Housing, Urbanism and Planning Workshop
This laboratory is developing a study proposal of the Hispanic Caribbean in collaboration with other institutions in Puerto Rico, the Dominican Republic and Cuba. A proposal titled “A Lakou for Haiti (Un Lakou para Haiti), which was organized by the ArqPoli Chapter of the American Institute of Students of Architecture (AIAS) is evidence of the commitment the School has to address relevant themes of current events.
Ceramics Lab
The Ceramics Laboratory provides a space to experiment with tridimensional or sculptural representations.
Sustainable Exploration Workshop
ARQPOLI’s Workshop of Sustainable Explorations focuses on the conviction that sustainability is an intrinsic part of the design process; therefore informs the conceptual, programmatic and formal decisions of the project. This pragmatic approach should not be categorized as an added value, but as an integral element of architecture, regardless of the scale of the project.
Part of the fundamental intentions of the Workshop, was to defocus sustainability as a sole curriculum design course. Sustainability was addressed through conferences given to the students – each tailored to various knowledge levels.
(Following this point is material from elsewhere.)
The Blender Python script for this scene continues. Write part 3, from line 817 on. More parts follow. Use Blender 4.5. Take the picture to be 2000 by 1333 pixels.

Through that period, it became apparent that ARQPOLI needed a constant platform that focus on sustainability concepts, strategies and applications. As a result, the Workshop transformed into a center where students come to investigate issues related to sustainability.
Citizen Participation Workshop
The purpose of The Citizen Participation Workshop is to provide students of architecture, and related disciplines, tools so they can establish a dialogue and extract information from users, residents or the people for whom they design spaces. Students will be able to design a participatory process working closely with the residents in the design and development of spaces for public or private use. It is important that people can be part of this process because, in this way, can empower the spaces that are designed, feel them own, care for and maintain then. Architects, working with citizen participation are not only designers but also counselors and facilitators, while learning from the experience of people in the spaces they inhabit.